BEGIN Source data

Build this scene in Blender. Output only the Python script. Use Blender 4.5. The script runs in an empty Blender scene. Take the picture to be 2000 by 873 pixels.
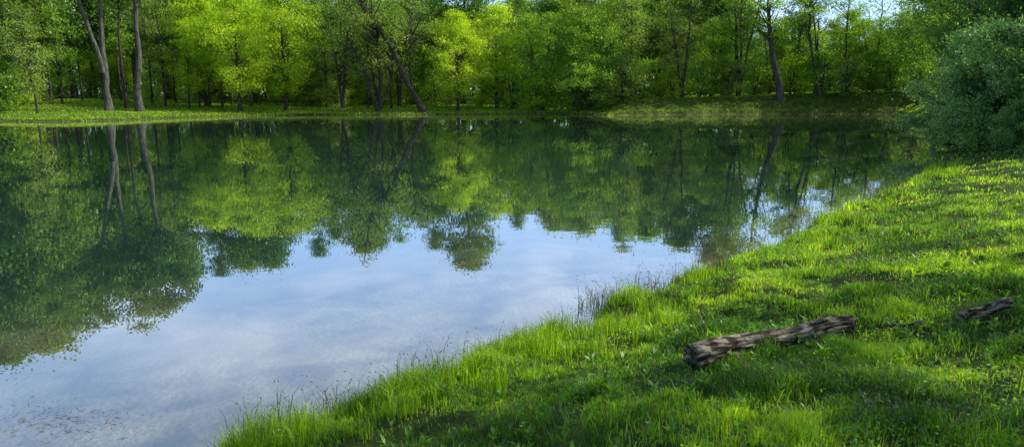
import bpy, math, random
import numpy as np
from mathutils import Vector
R = np.random.default_rng(7)
scene = bpy.context.scene
col = scene.collection
F = 1333.3; PITCH = math.radians(10.7); CH = 2.2
cp, sp = math.cos(PITCH), math.sin(PITCH)

# ---------------------------------------------------------------- helpers
def ray(u, v):
    dx = (u-1000)/F; dy = (436.5-v)/F
    return dx, cp+dy*sp, -sp+dy*cp
def on_water(u, v):
    a, b, c = ray(u, v); t = CH/(-c)
    return (a*t, b*t)
def at_dist(u, d):
    depth = d*cp+CH*sp
    return ((u-1000)/F*depth, d)

def vnoise(x, y, seed=0):
    xi = np.floor(x).astype(np.int64); yi = np.floor(y).astype(np.int64)
    xf = x-xi; yf = y-yi
    def h(a, b):
        n = (a*374761393 + b*668265263 + seed*1442695041) & 0xffffffff
        n = ((n ^ (n >> 13))*1274126177) & 0xffffffff
        n = n ^ (n >> 16)
        return (n & 0xffff)/65535.0
    u = xf*xf*(3-2*xf); w = yf*yf*(3-2*yf)
    return (h(xi, yi)*(1-u)+h(xi+1, yi)*u)*(1-w)+(h(xi, yi+1)*(1-u)+h(xi+1, yi+1)*u)*w
def fbm(x, y, seed=0, o=3):
    s = 0; a = 1; t = 0
    for i in range(o):
        s = s+a*vnoise(x*2**i, y*2**i, seed+i); t += a; a *= .5
    return s/t

def mk_mesh(name, verts, quads=None, tris=None, smooth=False, attrs=None):
    me = bpy.data.meshes.new(name)
    verts = np.asarray(verts, dtype=np.float32)
    me.vertices.add(len(verts)); me.vertices.foreach_set('co', verts.ravel())
    parts = []; starts = []; n = 0; cnt = 0
    if quads is not None and len(quads):
        q = np.asarray(quads, dtype=np.int32); parts.append(q.ravel())
        starts.append(np.arange(len(q))*4); n = len(q)*4; cnt += len(q)
    if tris is not None and len(tris):
        t = np.asarray(tris, dtype=np.int32); parts.append(t.ravel())
        starts.append(n+np.arange(len(t))*3); cnt += len(t)
    lv = np.concatenate(parts).astype(np.int32); st = np.concatenate(starts).astype(np.int32)
    me.loops.add(len(lv)); me.loops.foreach_set('vertex_index', lv)
    me.polygons.add(cnt); me.polygons.foreach_set('loop_start', st)
    if smooth: me.polygons.foreach_set('use_smooth', np.ones(cnt, dtype=bool))
    me.update(calc_edges=True)
    if attrs:
        for k, a in attrs.items():
            a = np.asarray(a, dtype=np.float32)
            if a.ndim == 1:
                at = me.attributes.new(k, 'FLOAT', 'POINT'); at.data.foreach_set('value', a)
            else:
                at = me.attributes.new(k, 'FLOAT_COLOR', 'POINT')
                c = np.ones((len(a), 4), dtype=np.float32); c[:, :3] = a
                at.data.foreach_set('color', c.ravel())
    return me
def mk_obj(name, me, mat=None, **kw):
    ob = bpy.data.objects.new(name, me)
    if mat and me is not None:
        if not me.materials: me.materials.append(mat)
    col.objects.link(ob)
    for k, v in kw.items(): ob[k] = v
    return ob

# ---------------------------------------------------------------- materials
def new_mat(name):
    m = bpy.data.materials.new(name); m.use_nodes = True
    nt = m.node_tree; nt.nodes.clear()
    return m, nt, nt.nodes, nt.links
def ramp(nodes, stops):
    r = nodes.new('ShaderNodeValToRGB'); e = r.color_ramp.elements
    while len(e) < len(stops): e.new(0.5)
    for i, (p, c) in enumerate(stops):
        e[i].position = p; e[i].color = (*c, 1)
    return r
def leaf_mat(name, c0, c1, c2, trans=0.45, spec=0.04):
    m, nt, N, L = new_mat(name)
    out = N.new('ShaderNodeOutputMaterial')
    at = N.new('ShaderNodeAttribute'); at.attribute_name = 'rnd'
    oi = N.new('ShaderNodeObjectInfo')
    ma = N.new('ShaderNodeMath'); ma.operation = 'MULTIPLY_ADD'
    L.new(oi.outputs['Random'], ma.inputs[0]); ma.inputs[1].default_value = .4; ma.inputs[2].default_value = -.2
    ad = N.new('ShaderNodeMath'); ad.operation = 'ADD'; ad.use_clamp = True
    L.new(at.outputs['Fac'], ad.inputs[0]); L.new(ma.outputs[0], ad.inputs[1])
    r = ramp(N, [(0, c0), (.5, c1), (1, c2)]); L.new(ad.outputs[0], r.inputs[0])
    d = N.new('ShaderNodeBsdfDiffuse'); t = N.new('ShaderNodeBsdfTranslucent')
    hs = N.new('ShaderNodeMixRGB'); hs.blend_type = 'MULTIPLY'; hs.inputs[0].default_value = 1
    hs.inputs[2].default_value = (1.9, 1.75, .6, 1)
    L.new(r.outputs[0], hs.inputs[1]); L.new(r.outputs[0], d.inputs[0]); L.new(hs.outputs[0], t.inputs[0])
    mx = N.new('ShaderNodeMixShader'); mx.inputs[0].default_value = trans
    L.new(d.outputs[0], mx.inputs[1]); L.new(t.outputs[0], mx.inputs[2])
    g = N.new('ShaderNodeBsdfGlossy'); g.inputs['Roughness'].default_value = .45
    g.inputs[0].default_value = (.8, .85, .8, 1)
    m2 = N.new('ShaderNodeMixShader'); m2.inputs[0].default_value = spec
    L.new(mx.outputs[0], m2.inputs[1]); L.new(g.outputs[0], m2.inputs[2])
    L.new(m2.outputs[0], out.inputs[0])
    return m
M_BRIGHT = leaf_mat('leaf_spring_green', (.20, .36, .014), (.36, .53, .02), (.50, .66, .035), .54)
M_MID = leaf_mat('leaf_mid_green', (.10, .22, .025), (.20, .37, .035), (.34, .54, .05), .5)
M_DARK = leaf_mat('leaf_dark_green', (.045, .12, .04), (.09, .22, .05), (.17, .34, .07), .43)
M_OLIVE = leaf_mat('leaf_olive', (.10, .18, .045), (.19, .31, .06), (.33, .46, .09), .47)
M_BLUE = leaf_mat('leaf_grey_green', (.035, .11, .03), (.12, .28, .08), (.34, .55, .20), .30, .05)

def bark_mat(name, c0, c1, sc=6):
    m, nt, N, L = new_mat(name)
    out = N.new('ShaderNodeOutputMaterial'); b = N.new('ShaderNodeBsdfPrincipled')
    tc = N.new('ShaderNodeTexCoord'); mp = N.new('ShaderNodeMapping'); mp.inputs['Scale'].default_value = (sc, sc, sc*.22)
    L.new(tc.outputs['Object'], mp.inputs[0])
    n = N.new('ShaderNodeTexNoise'); n.inputs['Scale'].default_value = 2.2; n.inputs['Detail'].default_value = 6
    L.new(mp.outputs[0], n.inputs['Vector'])
    r = ramp(N, [(.36, c0), (.62, c1)]); L.new(n.outputs['Fac'], r.inputs[0])
    L.new(r.outputs[0], b.inputs['Base Color']); b.inputs['Roughness'].default_value = .9
    bp = N.new('ShaderNodeBump'); bp.inputs['Strength'].default_value = 1; bp.inputs['Distance'].default_value = .12
    L.new(n.outputs['Fac'], bp.inputs['Height']); L.new(bp.outputs[0], b.inputs['Normal'])
    L.new(b.outputs[0], out.inputs[0]); return m
B_DARK = bark_mat('bark_dark', (.02, .018, .014), (.065, .06, .048))
B_PALE = bark_mat('bark_pale', (.03, .034, .028), (.12, .125, .10), 4)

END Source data

What to work on: Produce an exact copy of each line of data, skipping embedded images.

Right answer:
Build this scene in Blender. Output only the Python script. Use Blender 4.5. The script runs in an empty Blender scene. Take the picture to be 2000 by 873 pixels.
import bpy, math, random
import numpy as np
from mathutils import Vector
R = np.random.default_rng(7)
scene = bpy.context.scene
col = scene.collection
F = 1333.3; PITCH = math.radians(10.7); CH = 2.2
cp, sp = math.cos(PITCH), math.sin(PITCH)

# ---------------------------------------------------------------- helpers
def ray(u, v):
    dx = (u-1000)/F; dy = (436.5-v)/F
    return dx, cp+dy*sp, -sp+dy*cp
def on_water(u, v):
    a, b, c = ray(u, v); t = CH/(-c)
    return (a*t, b*t)
def at_dist(u, d):
    depth = d*cp+CH*sp
    return ((u-1000)/F*depth, d)

def vnoise(x, y, seed=0):
    xi = np.floor(x).astype(np.int64); yi = np.floor(y).astype(np.int64)
    xf = x-xi; yf = y-yi
    def h(a, b):
        n = (a*374761393 + b*668265263 + seed*1442695041) & 0xffffffff
        n = ((n ^ (n >> 13))*1274126177) & 0xffffffff
        n = n ^ (n >> 16)
        return (n & 0xffff)/65535.0
    u = xf*xf*(3-2*xf); w = yf*yf*(3-2*yf)
    return (h(xi, yi)*(1-u)+h(xi+1, yi)*u)*(1-w)+(h(xi, yi+1)*(1-u)+h(xi+1, yi+1)*u)*w
def fbm(x, y, seed=0, o=3):
    s = 0; a = 1; t = 0
    for i in range(o):
        s = s+a*vnoise(x*2**i, y*2**i, seed+i); t += a; a *= .5
    return s/t

def mk_mesh(name, verts, quads=None, tris=None, smooth=False, attrs=None):
    me = bpy.data.meshes.new(name)
    verts = np.asarray(verts, dtype=np.float32)
    me.vertices.add(len(verts)); me.vertices.foreach_set('co', verts.ravel())
    parts = []; starts = []; n = 0; cnt = 0
    if quads is not None and len(quads):
        q = np.asarray(quads, dtype=np.int32); parts.append(q.ravel())
        starts.append(np.arange(len(q))*4); n = len(q)*4; cnt += len(q)
    if tris is not None and len(tris):
        t = np.asarray(tris, dtype=np.int32); parts.append(t.ravel())
        starts.append(n+np.arange(len(t))*3); cnt += len(t)
    lv = np.concatenate(parts).astype(np.int32); st = np.concatenate(starts).astype(np.int32)
    me.loops.add(len(lv)); me.loops.foreach_set('vertex_index', lv)
    me.polygons.add(cnt); me.polygons.foreach_set('loop_start', st)
    if smooth: me.polygons.foreach_set('use_smooth', np.ones(cnt, dtype=bool))
    me.update(calc_edges=True)
    if attrs:
        for k, a in attrs.items():
            a = np.asarray(a, dtype=np.float32)
            if a.ndim == 1:
                at = me.attributes.new(k, 'FLOAT', 'POINT'); at.data.foreach_set('value', a)
            else:
                at = me.attributes.new(k, 'FLOAT_COLOR', 'POINT')
                c = np.ones((len(a), 4), dtype=np.float32); c[:, :3] = a
                at.data.foreach_set('color', c.ravel())
    return me
def mk_obj(name, me, mat=None, **kw):
    ob = bpy.data.objects.new(name, me)
    if mat and me is not None:
        if not me.materials: me.materials.append(mat)
    col.objects.link(ob)
    for k, v in kw.items(): ob[k] = v
    return ob

# ---------------------------------------------------------------- materials
def new_mat(name):
    m = bpy.data.materials.new(name); m.use_nodes = True
    nt = m.node_tree; nt.nodes.clear()
    return m, nt, nt.nodes, nt.links
def ramp(nodes, stops):
    r = nodes.new('ShaderNodeValToRGB'); e = r.color_ramp.elements
    while len(e) < len(stops): e.new(0.5)
    for i, (p, c) in enumerate(stops):
        e[i].position = p; e[i].color = (*c, 1)
    return r
def leaf_mat(name, c0, c1, c2, trans=0.45, spec=0.04):
    m, nt, N, L = new_mat(name)
    out = N.new('ShaderNodeOutputMaterial')
    at = N.new('ShaderNodeAttribute'); at.attribute_name = 'rnd'
    oi = N.new('ShaderNodeObjectInfo')
    ma = N.new('ShaderNodeMath'); ma.operation = 'MULTIPLY_ADD'
    L.new(oi.outputs['Random'], ma.inputs[0]); ma.inputs[1].default_value = .4; ma.inputs[2].default_value = -.2
    ad = N.new('ShaderNodeMath'); ad.operation = 'ADD'; ad.use_clamp = True
    L.new(at.outputs['Fac'], ad.inputs[0]); L.new(ma.outputs[0], ad.inputs[1])
    r = ramp(N, [(0, c0), (.5, c1), (1, c2)]); L.new(ad.outputs[0], r.inputs[0])
    d = N.new('ShaderNodeBsdfDiffuse'); t = N.new('ShaderNodeBsdfTranslucent')
    hs = N.new('ShaderNodeMixRGB'); hs.blend_type = 'MULTIPLY'; hs.inputs[0].default_value = 1
    hs.inputs[2].default_value = (1.9, 1.75, .6, 1)
    L.new(r.outputs[0], hs.inputs[1]); L.new(r.outputs[0], d.inputs[0]); L.new(hs.outputs[0], t.inputs[0])
    mx = N.new('ShaderNodeMixShader'); mx.inputs[0].default_value = trans
    L.new(d.outputs[0], mx.inputs[1]); L.new(t.outputs[0], mx.inputs[2])
    g = N.new('ShaderNodeBsdfGlossy'); g.inputs['Roughness'].default_value = .45
    g.inputs[0].default_value = (.8, .85, .8, 1)
    m2 = N.new('ShaderNodeMixShader'); m2.inputs[0].default_value = spec
    L.new(mx.outputs[0], m2.inputs[1]); L.new(g.outputs[0], m2.inputs[2])
    L.new(m2.outputs[0], out.inputs[0])
    return m
M_BRIGHT = leaf_mat('leaf_spring_green', (.20, .36, .014), (.36, .53, .02), (.50, .66, .035), .54)
M_MID = leaf_mat('leaf_mid_green', (.10, .22, .025), (.20, .37, .035), (.34, .54, .05), .5)
M_DARK = leaf_mat('leaf_dark_green', (.045, .12, .04), (.09, .22, .05), (.17, .34, .07), .43)
M_OLIVE = leaf_mat('leaf_olive', (.10, .18, .045), (.19, .31, .06), (.33, .46, .09), .47)
M_BLUE = leaf_mat('leaf_grey_green', (.035, .11, .03), (.12, .28, .08), (.34, .55, .20), .30, .05)

def bark_mat(name, c0, c1, sc=6):
    m, nt, N, L = new_mat(name)
    out = N.new('ShaderNodeOutputMaterial'); b = N.new('ShaderNodeBsdfPrincipled')
    tc = N.new('ShaderNodeTexCoord'); mp = N.new('ShaderNodeMapping'); mp.inputs['Scale'].default_value = (sc, sc, sc*.22)
    L.new(tc.outputs['Object'], mp.inputs[0])
    n = N.new('ShaderNodeTexNoise'); n.inputs['Scale'].default_value = 2.2; n.inputs['Detail'].default_value = 6
    L.new(mp.outputs[0], n.inputs['Vector'])
    r = ramp(N, [(.36, c0), (.62, c1)]); L.new(n.outputs['Fac'], r.inputs[0])
    L.new(r.outputs[0], b.inputs['Base Color']); b.inputs['Roughness'].default_value = .9
    bp = N.new('ShaderNodeBump'); bp.inputs['Strength'].default_value = 1; bp.inputs['Distance'].default_value = .12
    L.new(n.outputs['Fac'], bp.inputs['Height']); L.new(bp.outputs[0], b.inputs['Normal'])
    L.new(b.outputs[0], out.inputs[0]); return m
B_DARK = bark_mat('bark_dark', (.02, .018, .014), (.065, .06, .048))
B_PALE = bark_mat('bark_pale', (.03, .034, .028), (.12, .125, .10), 4)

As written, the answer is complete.